I understand Linux creates and maintains a set of default groups e.g. root, wheel, etc.
1) Which groups do I maintain and what are the specific purposes of each group?
On a general usage system (that is, not a production server) user ID's over 500 usually are the unprivileged user accounts, those between 1 and 500 are system accounts. System accounts are necessary for instance to control some processes' file/dir access or to help a root-owned process drop privileges and run under that account. Wheel is a privileged account to let lesser privileged users perform some system (maintenance) tasks. Some system accounts are created when installing applications. As long as they serve a purpose they do not need any maintenance after hardening AFAIK.
2) How can I make them more secure or don't I bother?
Configure and make sure process use those accounts (don't run as root), make sure their login shell is disabled, make sure their files and dirs have appropriately strict permissions set, set process limits and quota and chroot where necessary. Spose I usually forget some stuff, please check the
LQ FAQ: Security references under "hardening".
3.1) Which commands should a normal user never be given?
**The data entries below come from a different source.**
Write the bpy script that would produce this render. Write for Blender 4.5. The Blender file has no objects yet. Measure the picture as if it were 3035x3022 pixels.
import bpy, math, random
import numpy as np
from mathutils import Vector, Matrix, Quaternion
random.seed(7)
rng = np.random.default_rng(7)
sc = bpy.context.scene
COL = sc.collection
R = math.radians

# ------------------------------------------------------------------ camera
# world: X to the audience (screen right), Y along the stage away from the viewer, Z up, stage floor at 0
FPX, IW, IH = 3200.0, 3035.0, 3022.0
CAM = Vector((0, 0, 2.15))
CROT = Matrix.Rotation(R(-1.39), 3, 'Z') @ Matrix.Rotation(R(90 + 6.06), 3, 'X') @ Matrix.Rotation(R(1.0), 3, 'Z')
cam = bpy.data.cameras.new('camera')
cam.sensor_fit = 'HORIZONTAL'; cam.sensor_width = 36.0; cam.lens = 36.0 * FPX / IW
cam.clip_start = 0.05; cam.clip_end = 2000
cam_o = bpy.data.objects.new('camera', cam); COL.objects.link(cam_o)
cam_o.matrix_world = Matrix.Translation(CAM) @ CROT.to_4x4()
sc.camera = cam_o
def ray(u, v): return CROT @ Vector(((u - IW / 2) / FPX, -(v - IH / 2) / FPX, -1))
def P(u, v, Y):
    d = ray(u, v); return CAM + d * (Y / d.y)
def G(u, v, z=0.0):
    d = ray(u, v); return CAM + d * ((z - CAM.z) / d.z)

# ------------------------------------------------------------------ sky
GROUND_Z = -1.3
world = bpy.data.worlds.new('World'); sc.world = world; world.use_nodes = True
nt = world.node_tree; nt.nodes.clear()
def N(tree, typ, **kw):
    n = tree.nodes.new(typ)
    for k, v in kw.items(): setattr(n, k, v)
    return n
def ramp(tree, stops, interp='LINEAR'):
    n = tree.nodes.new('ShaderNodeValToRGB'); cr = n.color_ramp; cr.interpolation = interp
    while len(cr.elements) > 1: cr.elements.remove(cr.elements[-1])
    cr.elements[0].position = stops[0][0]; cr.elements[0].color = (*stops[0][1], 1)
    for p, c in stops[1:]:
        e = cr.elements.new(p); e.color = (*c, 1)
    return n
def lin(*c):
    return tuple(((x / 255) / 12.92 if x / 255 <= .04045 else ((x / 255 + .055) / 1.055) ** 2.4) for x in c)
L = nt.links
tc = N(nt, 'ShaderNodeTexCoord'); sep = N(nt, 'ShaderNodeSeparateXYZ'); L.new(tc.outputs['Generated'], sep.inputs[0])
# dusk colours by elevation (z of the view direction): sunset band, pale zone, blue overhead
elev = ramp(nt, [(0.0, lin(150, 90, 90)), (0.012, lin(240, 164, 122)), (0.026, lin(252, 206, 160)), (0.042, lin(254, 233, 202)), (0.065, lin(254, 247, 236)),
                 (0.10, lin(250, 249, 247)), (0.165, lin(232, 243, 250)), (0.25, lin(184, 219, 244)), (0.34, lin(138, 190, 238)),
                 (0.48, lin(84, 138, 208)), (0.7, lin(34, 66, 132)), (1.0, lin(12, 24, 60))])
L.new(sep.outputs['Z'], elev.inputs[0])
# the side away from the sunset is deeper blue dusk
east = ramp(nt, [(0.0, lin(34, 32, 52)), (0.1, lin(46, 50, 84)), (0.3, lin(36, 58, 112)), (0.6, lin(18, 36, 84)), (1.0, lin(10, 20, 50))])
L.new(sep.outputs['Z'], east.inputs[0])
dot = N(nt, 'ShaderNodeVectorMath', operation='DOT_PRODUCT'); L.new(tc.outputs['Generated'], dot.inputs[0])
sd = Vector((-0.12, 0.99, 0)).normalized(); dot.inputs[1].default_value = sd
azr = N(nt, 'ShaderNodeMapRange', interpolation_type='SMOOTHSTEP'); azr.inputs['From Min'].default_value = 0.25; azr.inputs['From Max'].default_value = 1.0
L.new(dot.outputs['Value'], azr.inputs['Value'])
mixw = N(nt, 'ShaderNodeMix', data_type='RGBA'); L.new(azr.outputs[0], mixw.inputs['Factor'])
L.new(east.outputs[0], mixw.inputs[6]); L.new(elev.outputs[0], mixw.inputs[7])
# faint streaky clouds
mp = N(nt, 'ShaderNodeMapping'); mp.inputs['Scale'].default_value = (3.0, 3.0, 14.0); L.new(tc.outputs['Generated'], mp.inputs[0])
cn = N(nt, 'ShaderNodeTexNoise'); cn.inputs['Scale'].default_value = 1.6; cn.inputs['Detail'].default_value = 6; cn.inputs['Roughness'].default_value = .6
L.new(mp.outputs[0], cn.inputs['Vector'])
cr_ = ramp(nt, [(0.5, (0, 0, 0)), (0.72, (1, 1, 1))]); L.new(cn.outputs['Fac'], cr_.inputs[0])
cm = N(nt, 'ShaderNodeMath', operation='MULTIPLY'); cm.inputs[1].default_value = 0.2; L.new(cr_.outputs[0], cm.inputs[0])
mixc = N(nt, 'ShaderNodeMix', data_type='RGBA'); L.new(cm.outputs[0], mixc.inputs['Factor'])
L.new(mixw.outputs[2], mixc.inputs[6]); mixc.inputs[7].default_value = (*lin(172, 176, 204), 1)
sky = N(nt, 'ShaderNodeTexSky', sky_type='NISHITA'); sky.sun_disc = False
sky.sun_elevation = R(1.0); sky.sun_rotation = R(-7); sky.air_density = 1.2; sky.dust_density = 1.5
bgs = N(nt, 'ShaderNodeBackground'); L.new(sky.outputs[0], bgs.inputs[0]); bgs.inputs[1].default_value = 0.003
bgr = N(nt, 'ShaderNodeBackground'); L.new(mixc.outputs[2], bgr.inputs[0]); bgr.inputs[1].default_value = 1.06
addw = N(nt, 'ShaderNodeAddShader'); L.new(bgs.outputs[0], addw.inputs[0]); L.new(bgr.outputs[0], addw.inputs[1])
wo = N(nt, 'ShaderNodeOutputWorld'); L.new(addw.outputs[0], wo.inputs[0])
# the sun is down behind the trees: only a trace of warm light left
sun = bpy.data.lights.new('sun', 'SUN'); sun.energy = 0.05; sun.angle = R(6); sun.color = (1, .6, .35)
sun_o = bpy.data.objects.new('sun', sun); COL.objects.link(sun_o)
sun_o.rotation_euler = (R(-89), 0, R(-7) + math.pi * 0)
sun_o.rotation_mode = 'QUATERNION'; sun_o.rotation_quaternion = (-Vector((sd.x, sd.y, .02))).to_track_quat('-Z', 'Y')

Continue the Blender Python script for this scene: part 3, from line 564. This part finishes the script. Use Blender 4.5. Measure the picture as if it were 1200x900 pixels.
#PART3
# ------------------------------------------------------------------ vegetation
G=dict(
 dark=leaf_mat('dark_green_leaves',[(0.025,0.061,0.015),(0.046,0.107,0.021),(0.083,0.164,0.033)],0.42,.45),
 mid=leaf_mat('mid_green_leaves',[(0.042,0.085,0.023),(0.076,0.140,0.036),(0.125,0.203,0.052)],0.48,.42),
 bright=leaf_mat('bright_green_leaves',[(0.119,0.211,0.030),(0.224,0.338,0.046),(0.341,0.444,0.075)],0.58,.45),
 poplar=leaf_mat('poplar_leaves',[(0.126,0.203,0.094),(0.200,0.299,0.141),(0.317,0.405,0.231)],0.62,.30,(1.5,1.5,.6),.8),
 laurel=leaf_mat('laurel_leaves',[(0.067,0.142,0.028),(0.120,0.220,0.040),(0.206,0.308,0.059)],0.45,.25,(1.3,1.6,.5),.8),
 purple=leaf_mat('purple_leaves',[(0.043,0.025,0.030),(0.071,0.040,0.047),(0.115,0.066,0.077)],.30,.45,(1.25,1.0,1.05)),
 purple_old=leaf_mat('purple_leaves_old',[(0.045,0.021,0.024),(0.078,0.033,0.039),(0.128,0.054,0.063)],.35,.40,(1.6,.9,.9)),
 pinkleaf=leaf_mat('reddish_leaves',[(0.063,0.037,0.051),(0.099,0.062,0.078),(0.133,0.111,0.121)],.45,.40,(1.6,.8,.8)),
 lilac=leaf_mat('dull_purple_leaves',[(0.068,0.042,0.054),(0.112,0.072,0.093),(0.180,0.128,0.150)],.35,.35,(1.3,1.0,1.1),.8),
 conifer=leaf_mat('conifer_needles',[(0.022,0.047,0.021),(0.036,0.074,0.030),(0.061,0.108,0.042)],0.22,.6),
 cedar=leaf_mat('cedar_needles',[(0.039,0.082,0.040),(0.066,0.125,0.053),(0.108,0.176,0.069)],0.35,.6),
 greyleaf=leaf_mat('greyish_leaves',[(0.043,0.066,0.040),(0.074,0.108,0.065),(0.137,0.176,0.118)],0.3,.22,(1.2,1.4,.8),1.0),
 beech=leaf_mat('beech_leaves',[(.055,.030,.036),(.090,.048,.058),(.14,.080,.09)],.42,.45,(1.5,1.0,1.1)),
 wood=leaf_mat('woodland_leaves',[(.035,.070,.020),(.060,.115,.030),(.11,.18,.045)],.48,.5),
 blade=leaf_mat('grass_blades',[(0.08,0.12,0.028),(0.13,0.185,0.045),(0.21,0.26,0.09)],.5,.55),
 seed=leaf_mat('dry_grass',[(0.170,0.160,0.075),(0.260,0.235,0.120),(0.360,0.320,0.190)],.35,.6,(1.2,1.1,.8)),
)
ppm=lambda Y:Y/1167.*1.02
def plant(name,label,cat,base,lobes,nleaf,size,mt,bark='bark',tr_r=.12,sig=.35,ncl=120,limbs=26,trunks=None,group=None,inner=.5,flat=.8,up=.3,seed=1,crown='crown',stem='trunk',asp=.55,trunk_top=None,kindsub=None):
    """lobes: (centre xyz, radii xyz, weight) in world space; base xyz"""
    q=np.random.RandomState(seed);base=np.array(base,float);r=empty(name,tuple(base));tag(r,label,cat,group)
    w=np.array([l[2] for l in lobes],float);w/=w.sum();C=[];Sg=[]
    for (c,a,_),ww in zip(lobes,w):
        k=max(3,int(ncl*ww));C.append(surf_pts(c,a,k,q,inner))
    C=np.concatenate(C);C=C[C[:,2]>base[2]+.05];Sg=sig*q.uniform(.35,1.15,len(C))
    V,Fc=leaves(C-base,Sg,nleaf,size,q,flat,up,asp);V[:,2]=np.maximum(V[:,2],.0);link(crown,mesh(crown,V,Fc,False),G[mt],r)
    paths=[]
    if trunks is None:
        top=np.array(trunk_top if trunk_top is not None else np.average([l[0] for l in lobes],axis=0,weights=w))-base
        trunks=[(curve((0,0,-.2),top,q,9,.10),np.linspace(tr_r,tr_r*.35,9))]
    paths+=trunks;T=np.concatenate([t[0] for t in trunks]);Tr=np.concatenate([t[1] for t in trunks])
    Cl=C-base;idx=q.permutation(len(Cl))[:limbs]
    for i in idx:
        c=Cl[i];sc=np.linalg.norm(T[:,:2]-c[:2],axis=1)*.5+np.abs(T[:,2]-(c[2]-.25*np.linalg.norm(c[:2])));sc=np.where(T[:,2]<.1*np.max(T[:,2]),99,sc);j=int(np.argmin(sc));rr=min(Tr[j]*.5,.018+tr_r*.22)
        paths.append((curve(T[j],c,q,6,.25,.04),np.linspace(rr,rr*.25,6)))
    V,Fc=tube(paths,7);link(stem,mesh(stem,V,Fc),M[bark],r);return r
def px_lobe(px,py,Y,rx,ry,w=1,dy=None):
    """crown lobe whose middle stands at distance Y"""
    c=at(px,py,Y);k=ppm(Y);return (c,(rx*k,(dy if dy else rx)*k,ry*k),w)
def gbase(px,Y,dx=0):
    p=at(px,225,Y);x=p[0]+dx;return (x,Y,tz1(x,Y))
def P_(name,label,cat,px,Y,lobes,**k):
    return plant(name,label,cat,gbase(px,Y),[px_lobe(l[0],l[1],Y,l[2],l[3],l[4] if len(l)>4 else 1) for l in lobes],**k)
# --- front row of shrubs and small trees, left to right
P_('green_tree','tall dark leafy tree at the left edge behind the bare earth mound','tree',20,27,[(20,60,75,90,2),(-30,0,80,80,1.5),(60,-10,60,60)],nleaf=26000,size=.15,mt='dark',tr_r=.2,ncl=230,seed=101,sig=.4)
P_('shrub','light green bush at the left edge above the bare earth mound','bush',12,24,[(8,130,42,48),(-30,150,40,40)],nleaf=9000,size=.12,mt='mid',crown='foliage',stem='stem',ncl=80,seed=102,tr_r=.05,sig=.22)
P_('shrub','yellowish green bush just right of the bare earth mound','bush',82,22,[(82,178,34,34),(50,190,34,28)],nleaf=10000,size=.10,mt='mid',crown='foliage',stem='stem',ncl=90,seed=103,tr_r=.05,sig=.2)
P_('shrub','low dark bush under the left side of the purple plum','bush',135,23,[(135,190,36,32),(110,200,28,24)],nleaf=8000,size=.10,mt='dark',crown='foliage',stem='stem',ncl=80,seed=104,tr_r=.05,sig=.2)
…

Those that allow users to create, destroy or alter system/other users resources, processes, process credentials or files, some setuid/setgid root binaries. Depends on what the box purpose is, what's installed and what access a user should be allowed.
3.2) If that user wishes to install a particular software, where would it be installed?
I wouldn't allow users to install and run software without checking if it's a risk to the system. An easy way to enforce that would be to mount publicly writeable partitions (/tmp, /var/tmp) and /home with the noexec mount flag (will break some stuff) and patch the kernel with the GRSecurity patch and enable TPE. This will allow users to only execute binaries inside $PATH.
3.3) Is there a way I can run the command useradd and designate from the start what group the user belongs to?
Sure. Read the manual please.
3.4) How do I make certain that one user never access the folder of another?
Chmod 0700 /home/user0 . Note this doesn't work for toplevel dirs like /etc.
3.5) Can I have logs for each specific user and how do I maintain these?
Logging what? There's a patch for Bash. Are you going to run a shell server?